Although wholesale changes to free agency and draft/international compensation likely won’t be implemented any time in the near future — the CBA runs through the 2021 season — the unrest among free agents and their representatives this offseason figures to be a definitive talking point in that next wave of negotiations, even if this doesn’t prove to be an ongoing trend in the future.

That, of course, is something that can’t be determined for several years; it’s possible that this winter is somewhat anomalous in nature given the facts that a large number of teams are in rebuild mode, several typical big spenders (Yankees, Dodgers, Giants, Rangers) are looking to cut back on spending and some teams are holding out for a top-heavy crop of stars next winter.

Could the large number of rebuilding teams lead to an uptick in the number of contending clubs looking to spend in free agency in two years? Will the return of the Yankees, Giants, Dodgers and possibly the Rangers to their big-spending ways next offseason have a trickle-down effect on open-market spending? Or, will a large number of free agents settle for one-year deals in the coming weeks, setting the stage for an even more saturated class of solid-but-not-elite free agents next winter, thus creating an even larger logjam?
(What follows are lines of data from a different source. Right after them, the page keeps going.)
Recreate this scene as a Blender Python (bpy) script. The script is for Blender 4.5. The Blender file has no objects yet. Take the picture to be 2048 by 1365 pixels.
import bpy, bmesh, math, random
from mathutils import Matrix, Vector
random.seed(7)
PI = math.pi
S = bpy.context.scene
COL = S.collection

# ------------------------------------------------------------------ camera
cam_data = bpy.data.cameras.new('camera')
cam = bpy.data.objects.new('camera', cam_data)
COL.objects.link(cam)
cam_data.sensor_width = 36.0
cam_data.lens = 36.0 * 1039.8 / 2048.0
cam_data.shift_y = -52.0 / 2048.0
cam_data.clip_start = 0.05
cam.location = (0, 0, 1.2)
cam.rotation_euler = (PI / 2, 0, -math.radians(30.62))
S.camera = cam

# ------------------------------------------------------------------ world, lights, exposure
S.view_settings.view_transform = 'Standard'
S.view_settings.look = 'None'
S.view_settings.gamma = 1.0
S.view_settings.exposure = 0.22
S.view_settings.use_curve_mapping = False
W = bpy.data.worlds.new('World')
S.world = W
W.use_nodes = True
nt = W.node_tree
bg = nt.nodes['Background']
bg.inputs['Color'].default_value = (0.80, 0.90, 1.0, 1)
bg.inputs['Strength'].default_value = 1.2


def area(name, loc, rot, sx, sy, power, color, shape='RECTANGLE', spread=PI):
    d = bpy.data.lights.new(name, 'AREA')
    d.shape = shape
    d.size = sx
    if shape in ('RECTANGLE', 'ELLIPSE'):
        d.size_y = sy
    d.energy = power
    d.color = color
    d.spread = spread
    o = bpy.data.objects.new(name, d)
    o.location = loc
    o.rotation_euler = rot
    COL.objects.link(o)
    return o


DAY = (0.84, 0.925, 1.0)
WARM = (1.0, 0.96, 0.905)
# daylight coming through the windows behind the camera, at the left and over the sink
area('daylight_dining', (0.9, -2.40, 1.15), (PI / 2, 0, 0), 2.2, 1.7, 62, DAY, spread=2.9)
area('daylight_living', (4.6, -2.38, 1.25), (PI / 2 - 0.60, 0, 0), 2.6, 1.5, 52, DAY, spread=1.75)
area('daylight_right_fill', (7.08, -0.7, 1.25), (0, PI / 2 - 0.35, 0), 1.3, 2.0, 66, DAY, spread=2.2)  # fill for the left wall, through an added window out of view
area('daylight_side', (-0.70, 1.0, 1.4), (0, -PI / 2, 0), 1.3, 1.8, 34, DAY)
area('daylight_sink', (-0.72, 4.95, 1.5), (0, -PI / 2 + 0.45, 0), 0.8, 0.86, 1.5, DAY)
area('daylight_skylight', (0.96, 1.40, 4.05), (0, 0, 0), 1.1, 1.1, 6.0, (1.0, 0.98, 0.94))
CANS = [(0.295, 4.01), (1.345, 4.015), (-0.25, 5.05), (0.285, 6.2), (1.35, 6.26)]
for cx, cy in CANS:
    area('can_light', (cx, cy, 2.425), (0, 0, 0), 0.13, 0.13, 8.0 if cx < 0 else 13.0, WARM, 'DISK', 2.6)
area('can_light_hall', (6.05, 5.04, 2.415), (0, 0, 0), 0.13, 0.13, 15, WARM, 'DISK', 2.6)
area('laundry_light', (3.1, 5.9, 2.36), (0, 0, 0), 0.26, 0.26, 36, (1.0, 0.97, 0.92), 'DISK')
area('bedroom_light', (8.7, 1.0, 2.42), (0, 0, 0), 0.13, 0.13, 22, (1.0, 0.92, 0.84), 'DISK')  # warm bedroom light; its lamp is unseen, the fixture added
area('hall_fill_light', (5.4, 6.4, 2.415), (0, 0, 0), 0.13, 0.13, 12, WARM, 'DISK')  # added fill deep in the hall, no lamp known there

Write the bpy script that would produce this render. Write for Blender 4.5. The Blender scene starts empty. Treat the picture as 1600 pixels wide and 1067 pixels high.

Given the lack of data at present and all of those variables, we may not have a true ability to contextualize the changing pace of free agency until the 2019-20 offseason. Regardless, it’s difficult to imagine that the concerns voiced by Moss aren’t being felt by other players and won’t priorities for the union next time around. Those interested in the matter are encouraged to watch the full interview with Moss, whose candid and insightful comments bring a new perspective to what has been the largest story of the 2017-18 offseason.